Apropos Wahrnehmung: Gilles neuste Kreation für Bonaldo ist das Regal „Dogma“, wo es auch um unterschiedliche Wahrnehmungen des Objekts durch die Betrachter geht. Die senkrechten Regalbretter haben die Form eines Wassertropfens, was an die Tischbeine des Geometric Table erinnert. „Wir designten mehrere Elemente so, dass wir ohne viele andere Materialien eine Regalstruktur bilden konnten – auf eine sehr stringente Art und Weise. Deshalb nannte ich es Dogma. Bei diesem Wort geht es darum, einer strikten Regel zu folgen. Die Reduktion der Elemente war diese enge Regel. Wenn man Regeln folgen muss, schränkt das ein, andererseits aber eröffnet es neue Wege (sogar Visionen), weil man genau überlegen muss, wie man Probleme auf andere Art löst. Schließlich kamen wir auf diese wirklich sehr spezielle Form des Regalbretts – einer Wassertropfenform“, erklärt Gilles.

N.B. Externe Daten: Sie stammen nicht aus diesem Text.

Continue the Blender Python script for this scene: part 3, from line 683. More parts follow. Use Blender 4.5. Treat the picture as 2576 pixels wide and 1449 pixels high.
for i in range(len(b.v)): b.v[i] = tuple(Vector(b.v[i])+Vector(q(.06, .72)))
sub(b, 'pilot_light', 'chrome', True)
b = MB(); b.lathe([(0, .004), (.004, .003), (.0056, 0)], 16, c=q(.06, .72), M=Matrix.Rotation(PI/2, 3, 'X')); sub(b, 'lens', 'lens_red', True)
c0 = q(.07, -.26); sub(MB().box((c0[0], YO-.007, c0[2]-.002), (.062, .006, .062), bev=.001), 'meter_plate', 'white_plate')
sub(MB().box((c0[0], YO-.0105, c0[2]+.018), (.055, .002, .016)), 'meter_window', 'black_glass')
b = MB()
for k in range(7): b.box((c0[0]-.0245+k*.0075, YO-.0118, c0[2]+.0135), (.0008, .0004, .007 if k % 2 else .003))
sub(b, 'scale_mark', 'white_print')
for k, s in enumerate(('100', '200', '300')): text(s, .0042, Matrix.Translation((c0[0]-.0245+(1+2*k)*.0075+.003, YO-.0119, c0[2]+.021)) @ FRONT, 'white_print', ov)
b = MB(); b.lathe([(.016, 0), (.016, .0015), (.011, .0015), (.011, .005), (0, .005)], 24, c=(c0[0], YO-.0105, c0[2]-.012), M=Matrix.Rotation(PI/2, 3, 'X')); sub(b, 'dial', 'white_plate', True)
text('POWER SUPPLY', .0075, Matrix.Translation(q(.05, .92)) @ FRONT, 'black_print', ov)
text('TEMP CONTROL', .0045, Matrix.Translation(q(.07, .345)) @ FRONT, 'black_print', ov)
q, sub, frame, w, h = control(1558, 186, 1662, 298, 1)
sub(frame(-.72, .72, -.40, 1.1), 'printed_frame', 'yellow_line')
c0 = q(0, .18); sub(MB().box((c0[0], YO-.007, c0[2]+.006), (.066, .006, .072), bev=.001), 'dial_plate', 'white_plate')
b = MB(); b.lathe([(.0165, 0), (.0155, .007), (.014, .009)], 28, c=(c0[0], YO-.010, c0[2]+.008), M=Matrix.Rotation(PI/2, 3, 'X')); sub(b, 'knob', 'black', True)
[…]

Gerade diese ungewöhnliche Form erlaubt es, aus verschiedenen Perspektiven unterschiedliche Eindrücke zu erzeugen. „Von Anfang an – auch bei anderen Produkten – arbeiteten wir viel an dem Thema Wahrnehmung“, erzählt der Designer. „Die sich verändernde Wahrnehmung, die sich verändernde Persönlichkeit eines Produkts, wenn man um es herumgeht und es aus verschiedenen Perspektiven betrachtet. Mir gefällt dieser sich entwickelnde Charakter eines Produkts. Auf gewisse Art ist es nicht mehr statisch – in visueller Hinsicht.“ Das Regal „Dogma“ ist ein sehr präsentes architektonisches Stück, fast eine Skulptur. Begibt man sich auf die andere Seite, offenbart sich ein völlig anderer Charakter.

Laut Alain Gilles geht es bei „Dogma“ um Architektur, Linien, Öffnungen, das Spiel mit Licht. „Es ist schwierig für mich zu beschreiben, wie sich der Raum zwischen den Elementen je nach Größe und Aufstellungsort verändert“, sagt er. „Das Regal erhält einen anderen Rhythmus. Es ist wie ein Akkordeon, das beim Spielen auseinandergezogen und zusammengeschoben wird. Ich mag diese Veränderungen im Rhythmus“.

Das Vertrauen zwischen Partnern

Dass dieses Regal überhaupt in Produktion geht, ist auf die Langzeitpartnerschaft zwischen Bonaldo und Gilles zurückzuführen. Mit den Jahren hat sich viel Vertrauen aufgebaut, nach Gilles der größte Vorteil von langen Kooperationen.Das Vertrauen, das das Unternehmen in dich hat, das Vertrauen, das Du in das Unternehmen hast. Bei einem Stück wie dem Dogma-Regal können Fragen auftauchen, wie „Verkauft sich das überhaupt“? Aber hier war es so, dass ich argumentierte, dass wir bereits in der Vergangenheit Produkte hatten, wo wir dachten, sie würden sich nicht verkaufen lassen und dann waren sie doch erfolgreich. Ich sagte, probieren wir es doch und Bonaldo sagte: OK.

Lange Partnerschaften führen dazu, dass man die jeweiligen Stärken und Schwächen kennt. Eine von Bonaldos großen Stärken ist die Bearbeitung von Metall. Darin hat das Unternehmen eine lange Tradition. Bei „Dogma“ führt dies zu einer eindrucksvollen Umsetzung der Idee des Designers Alain Gilles.

Und die Zusammenarbeit geht weiter: Mit der Ausstellung „De la fragilité d’une idée à la matérialité“ in Lyon dringen Bonaldo und Alain Gilles in das Reich der Kunst vor. Das Thema der Installation ist der schwierige Prozess, der zur Entstehung eines greifbaren Objekts führt. „Es gibt nur wenige Ideen, die verwirklicht werden, die meisten erreichen nicht einmal die frühen Stadien des Designs“, weiß Gilles. Die Zerbrechlichkeit von Ideen steht auch im Titel der Ausstellung, für die der belgische Designer weiß gestrichene Bonaldo-Objekte mit handgezeichneten Linien bemalt hat. Dadurch erhalten die Stühle und Tische wieder etwas Skizzenhaftes und Filigranes. Über den künstlerisch verfremdeten Objekten schweben die Einzelteile der Möbel. Eine weitere Darstellung von Fragilität. Das Streifenmuster erinnert an die Hole-Kollektion, die Gilles für YO² RUGS entworfen hat.

Die Ausstellung im RBC Lyon Cube Orange läuft im Rahmen der Biennale für zeitgenössische Kunst und kann noch bis zum 18. November besucht werden.